Le management n’est-il pas d’abord une affaire de gestion des conflits ? Car les intérêts, les besoins et les attentes des acteurs dans l’entreprise divergent et s’opposent bien souvent. Or, deux phénomènes entravent la capacité des dirigeants et des managers à gérer les conflits. Le premier, l’effet de cour, est bien ancré dans la culture française, l’Ancien Régime nous ayant laissé en héritage une patrie de « l’honneur »[1], c’est-à-dire des protocoles, des rangs, des étiquettes. Le second, la pensée positive, s’inscrit dans la mouvance du récent courant du happy management importé des États-Unis qui en vient à décréter le bonheur au travail. Comment s’affranchir de ces deux phénomènes qui affaiblissent de manière insidieuse le management ?

Les dérives des effets de cour

Qu’il peut être agréable pour un dirigeant ou un manager d’être entouré de collaborateurs qui applaudissent chacune de ses prises de position. Ce n’est pas l’apanage du leader narcissique. Simple faiblesse humaine que de céder au titillement de son ego. À travers sa fable du corbeau et du renard, Jean de la Fontaine nous avait pourtant alerté sur les risques de l’effet de cour : « Tout flatteur vit au dépends de celui qui le flatte ». Les flatteries ne sont jamais gratuites. Elles rapportent aux courtisans qui se maintiennent dans une situation de privilège et coûtent au manager placé dans l’illusion de la pertinence de ses choix. Le manager se croit entouré, il est seul. Nombre de personnalités connues dans le domaine artistique ou sportif évoquent l’importance de la famille et d’un petit cercle d’amis d’enfance qui leur parlent franchement, sans ornement ni complaisance, pour les aider à rester lucides face aux sirènes de l’hypermédiatisation.

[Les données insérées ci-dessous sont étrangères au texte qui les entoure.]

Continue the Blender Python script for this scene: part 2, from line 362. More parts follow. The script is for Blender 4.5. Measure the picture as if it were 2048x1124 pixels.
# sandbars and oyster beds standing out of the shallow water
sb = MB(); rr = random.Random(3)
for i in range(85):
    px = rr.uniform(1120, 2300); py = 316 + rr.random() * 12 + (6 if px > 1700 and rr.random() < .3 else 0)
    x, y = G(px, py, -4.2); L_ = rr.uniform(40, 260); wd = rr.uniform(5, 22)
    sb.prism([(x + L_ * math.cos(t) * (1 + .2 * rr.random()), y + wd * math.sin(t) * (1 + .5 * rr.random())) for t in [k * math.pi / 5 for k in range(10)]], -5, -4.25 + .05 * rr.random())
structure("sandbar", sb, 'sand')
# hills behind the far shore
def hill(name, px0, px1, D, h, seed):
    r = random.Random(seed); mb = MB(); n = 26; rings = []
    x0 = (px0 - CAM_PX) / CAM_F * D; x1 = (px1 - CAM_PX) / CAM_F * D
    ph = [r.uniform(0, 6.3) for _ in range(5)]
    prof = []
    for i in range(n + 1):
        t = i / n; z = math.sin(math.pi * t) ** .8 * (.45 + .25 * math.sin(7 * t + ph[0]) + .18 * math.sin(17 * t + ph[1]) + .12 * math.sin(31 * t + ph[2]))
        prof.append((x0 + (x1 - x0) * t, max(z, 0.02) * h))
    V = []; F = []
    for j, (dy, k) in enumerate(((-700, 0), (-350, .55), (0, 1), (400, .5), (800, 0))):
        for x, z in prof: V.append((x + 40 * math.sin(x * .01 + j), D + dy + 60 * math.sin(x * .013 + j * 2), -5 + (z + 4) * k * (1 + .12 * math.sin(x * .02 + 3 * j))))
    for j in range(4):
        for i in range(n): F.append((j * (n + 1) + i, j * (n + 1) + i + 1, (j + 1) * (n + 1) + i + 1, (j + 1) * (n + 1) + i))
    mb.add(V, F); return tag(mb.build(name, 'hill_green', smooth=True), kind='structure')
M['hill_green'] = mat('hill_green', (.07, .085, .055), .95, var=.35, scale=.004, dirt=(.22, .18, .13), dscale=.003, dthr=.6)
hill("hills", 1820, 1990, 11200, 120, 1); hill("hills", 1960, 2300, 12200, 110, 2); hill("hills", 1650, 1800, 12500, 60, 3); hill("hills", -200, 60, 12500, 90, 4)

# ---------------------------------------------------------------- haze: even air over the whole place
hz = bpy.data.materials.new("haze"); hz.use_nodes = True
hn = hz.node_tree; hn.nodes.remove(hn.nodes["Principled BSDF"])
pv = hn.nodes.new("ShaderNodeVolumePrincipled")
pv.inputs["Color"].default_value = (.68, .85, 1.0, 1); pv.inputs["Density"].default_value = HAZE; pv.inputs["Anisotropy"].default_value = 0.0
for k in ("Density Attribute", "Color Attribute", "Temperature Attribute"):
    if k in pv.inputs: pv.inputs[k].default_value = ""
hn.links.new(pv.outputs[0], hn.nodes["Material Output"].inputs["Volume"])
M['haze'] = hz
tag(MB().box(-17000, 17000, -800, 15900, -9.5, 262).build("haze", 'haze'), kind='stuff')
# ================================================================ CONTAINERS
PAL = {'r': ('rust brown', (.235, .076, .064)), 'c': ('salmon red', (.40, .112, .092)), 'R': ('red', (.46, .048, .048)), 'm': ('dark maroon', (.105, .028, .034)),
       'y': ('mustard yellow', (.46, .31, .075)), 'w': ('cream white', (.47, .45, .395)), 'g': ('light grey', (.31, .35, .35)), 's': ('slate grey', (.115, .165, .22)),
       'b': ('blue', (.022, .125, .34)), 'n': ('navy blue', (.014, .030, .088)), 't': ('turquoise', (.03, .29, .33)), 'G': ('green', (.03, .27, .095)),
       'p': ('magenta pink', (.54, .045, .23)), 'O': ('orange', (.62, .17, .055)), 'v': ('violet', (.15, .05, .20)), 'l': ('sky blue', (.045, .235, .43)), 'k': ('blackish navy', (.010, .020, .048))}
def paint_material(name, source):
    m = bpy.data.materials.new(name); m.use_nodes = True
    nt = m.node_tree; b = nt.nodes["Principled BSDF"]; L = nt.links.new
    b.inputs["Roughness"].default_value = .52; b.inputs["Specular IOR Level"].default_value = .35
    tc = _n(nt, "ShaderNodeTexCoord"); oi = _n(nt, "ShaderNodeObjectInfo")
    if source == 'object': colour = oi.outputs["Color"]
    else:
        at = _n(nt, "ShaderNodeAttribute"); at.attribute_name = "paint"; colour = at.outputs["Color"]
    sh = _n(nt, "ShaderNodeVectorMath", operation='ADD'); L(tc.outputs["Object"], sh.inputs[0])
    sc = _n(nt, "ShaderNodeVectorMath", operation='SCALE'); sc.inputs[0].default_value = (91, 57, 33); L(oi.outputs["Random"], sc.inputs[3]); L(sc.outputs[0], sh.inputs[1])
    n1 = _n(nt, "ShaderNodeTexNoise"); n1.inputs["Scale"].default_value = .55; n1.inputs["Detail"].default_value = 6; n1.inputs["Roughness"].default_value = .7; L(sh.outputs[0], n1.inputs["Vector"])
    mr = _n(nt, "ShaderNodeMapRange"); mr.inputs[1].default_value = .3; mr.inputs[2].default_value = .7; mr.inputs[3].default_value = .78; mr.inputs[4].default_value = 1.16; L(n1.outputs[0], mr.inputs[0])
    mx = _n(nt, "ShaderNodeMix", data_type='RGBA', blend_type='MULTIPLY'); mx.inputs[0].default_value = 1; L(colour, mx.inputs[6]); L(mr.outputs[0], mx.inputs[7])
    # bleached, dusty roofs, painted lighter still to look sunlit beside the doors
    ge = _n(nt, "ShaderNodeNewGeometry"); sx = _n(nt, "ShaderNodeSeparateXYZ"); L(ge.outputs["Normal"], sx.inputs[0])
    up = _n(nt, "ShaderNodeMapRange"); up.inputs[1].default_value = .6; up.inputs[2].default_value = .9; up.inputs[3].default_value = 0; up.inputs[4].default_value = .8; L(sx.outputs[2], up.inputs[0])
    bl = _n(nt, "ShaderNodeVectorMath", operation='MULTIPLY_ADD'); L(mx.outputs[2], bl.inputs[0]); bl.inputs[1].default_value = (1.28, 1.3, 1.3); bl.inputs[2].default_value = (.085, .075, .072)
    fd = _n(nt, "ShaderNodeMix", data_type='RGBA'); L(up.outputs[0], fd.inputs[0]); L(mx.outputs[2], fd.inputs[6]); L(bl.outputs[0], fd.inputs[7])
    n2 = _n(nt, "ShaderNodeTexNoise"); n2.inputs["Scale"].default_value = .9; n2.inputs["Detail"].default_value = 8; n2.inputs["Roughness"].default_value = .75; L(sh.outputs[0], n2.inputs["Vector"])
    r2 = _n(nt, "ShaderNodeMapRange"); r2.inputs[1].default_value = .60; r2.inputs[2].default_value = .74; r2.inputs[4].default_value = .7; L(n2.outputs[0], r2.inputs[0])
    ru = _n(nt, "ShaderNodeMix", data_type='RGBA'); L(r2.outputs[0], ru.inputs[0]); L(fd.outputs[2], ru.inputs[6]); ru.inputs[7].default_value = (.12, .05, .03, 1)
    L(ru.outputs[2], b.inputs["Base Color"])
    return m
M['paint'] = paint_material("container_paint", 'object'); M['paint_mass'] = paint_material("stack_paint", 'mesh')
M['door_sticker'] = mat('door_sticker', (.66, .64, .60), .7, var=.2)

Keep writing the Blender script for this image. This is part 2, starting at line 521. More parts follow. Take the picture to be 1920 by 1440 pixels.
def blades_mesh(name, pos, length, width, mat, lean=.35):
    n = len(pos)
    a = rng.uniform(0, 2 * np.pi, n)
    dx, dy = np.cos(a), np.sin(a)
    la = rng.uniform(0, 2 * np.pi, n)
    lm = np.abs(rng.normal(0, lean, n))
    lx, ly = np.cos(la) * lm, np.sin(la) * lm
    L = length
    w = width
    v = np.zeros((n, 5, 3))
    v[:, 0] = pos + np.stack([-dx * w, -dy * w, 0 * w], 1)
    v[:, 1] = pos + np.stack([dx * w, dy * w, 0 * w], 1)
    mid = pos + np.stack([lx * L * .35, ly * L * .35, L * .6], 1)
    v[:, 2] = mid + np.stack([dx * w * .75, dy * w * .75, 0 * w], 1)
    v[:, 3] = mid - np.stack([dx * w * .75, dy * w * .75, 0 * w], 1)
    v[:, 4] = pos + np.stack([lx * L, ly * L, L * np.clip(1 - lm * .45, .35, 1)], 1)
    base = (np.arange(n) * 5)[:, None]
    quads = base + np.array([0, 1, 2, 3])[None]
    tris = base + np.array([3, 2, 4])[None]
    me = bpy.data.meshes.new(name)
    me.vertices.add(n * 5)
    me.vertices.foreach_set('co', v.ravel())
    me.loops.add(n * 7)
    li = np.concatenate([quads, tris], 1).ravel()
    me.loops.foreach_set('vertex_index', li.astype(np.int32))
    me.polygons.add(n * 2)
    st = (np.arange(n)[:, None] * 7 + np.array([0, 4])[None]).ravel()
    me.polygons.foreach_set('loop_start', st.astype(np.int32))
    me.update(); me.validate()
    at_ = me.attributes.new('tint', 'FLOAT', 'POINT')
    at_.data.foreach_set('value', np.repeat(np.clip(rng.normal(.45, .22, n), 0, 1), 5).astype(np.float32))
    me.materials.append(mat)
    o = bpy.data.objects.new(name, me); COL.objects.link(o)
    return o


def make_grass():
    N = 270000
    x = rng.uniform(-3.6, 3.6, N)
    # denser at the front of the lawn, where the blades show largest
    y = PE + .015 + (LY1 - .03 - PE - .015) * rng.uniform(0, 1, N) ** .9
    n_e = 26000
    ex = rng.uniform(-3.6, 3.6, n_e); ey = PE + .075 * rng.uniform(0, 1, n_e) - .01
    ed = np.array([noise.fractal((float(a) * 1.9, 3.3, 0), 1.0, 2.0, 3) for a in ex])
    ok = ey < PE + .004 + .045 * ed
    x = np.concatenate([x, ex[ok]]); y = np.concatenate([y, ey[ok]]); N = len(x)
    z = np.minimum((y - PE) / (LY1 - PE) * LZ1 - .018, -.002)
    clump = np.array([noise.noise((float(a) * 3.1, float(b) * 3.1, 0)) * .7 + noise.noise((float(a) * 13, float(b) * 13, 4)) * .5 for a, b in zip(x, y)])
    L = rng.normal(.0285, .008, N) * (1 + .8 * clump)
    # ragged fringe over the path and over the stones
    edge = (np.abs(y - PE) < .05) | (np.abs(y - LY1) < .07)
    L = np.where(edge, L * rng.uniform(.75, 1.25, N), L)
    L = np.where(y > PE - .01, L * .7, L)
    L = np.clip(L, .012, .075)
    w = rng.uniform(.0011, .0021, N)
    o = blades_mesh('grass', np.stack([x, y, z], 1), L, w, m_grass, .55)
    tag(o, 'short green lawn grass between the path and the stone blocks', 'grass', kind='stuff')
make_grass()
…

Le courage ! C’est ce dont dirigeants et managers ont besoin pour s’entourer de collaborateurs ni courtisans ni dociles, mais plutôt rebelles par loyauté envers l’entreprise. Contrairement aux idées reçues, les rebelles sont les plus loyaux. Ils prennent le risque de déplaire en pointant du doigt des décisions qu’ils trouvent inopportunes. Le courage en management consiste à solliciter les réelles convictions de son entourage et à changer d’avis dès lors que les arguments apportés sont convaincants. C’est pourquoi le courage est indissociable de l’humilité, posture managériale qui correspond à la conscience de ses propres limites, et donc à l’intérêt de s’appuyer sur les ressentis, les connaissances et les expériences des autres.

Les dérives de la pensée positive

Face au constat d’une certaine souffrance au travail qui nuit tant aux salariés qu’aux entreprises, les start-up de la Silicon Valley ont inventé le concept de happy management pour mettre en avant l’importance du bien-être au travail. Le postulat fondateur de ce courant managérial est qu’un salarié heureux est un salarié rentable. Mais lorsque le bonheur au travail s’impose comme une norme à laquelle il faut adhérer au nom de l’esprit corporate, on peut s’interroger sur l’ouverture à l’accueil des pensées contestataires exprimées par des salariés alors vus comme rabat-joie. La pression implicite invitant chacun à rester positif serait-elle un nouveau chemin menant à la « servitude volontaire »[2] ?

Le dernier album d’Astérix « L’Iris blanc » illustre de manière magistrale les dangers de la pensée positive. Il met en scène un manipulateur romain qui cherche à endormir la vigilance des habitants du fameux village gaulois, connus pour leur caractère rebelle et bagarreur, en les familiarisant à l’usage de paroles qui voient le beau, le bon et la poésie en toutes choses. Très révélateur de l’efficacité du piège tendu est le moment où les villageois écoutent et commentent avec bienveillance le concert inaudible du barde qui était habituellement mis hors d’état de nuire avant d’avoir pu entonner le moindre chant : « c’est un parti pris audacieux », « je ne peux pas dire que je n’aime pas », « moi je dis la liberté d’expression avant tout », etc. La parole authentique est tue, prisonnière d’un artificiel habillage de positivité. Or, seule la parole authentique permet la coopération entre les acteurs de l’entreprise.

« La paix n’est pas l’absence de guerre mais la concorde des âmes », écrivait Spinoza. C’est bien la concorde des âmes qui est mise à mal par les effets de cour et les excès de la pensée positive qui inhibent et anesthésient toute conflictualité. Courage et humilité doivent aider dirigeants et managers à se confronter au réel, à la diversité des points de vue, aux inéluctables conflits cognitifs qui méritent d’être gérés, discutés, et non étouffés.
______________________________________________________________________________________________

[1] Philippe D’Iribarne, La Logique de l’honneur. Gestion des entreprises et traditions nationales, Seuil, 1989.

[2] Étienne de La Boétie, Discours de la servitude volontaire, Fayard, 2021.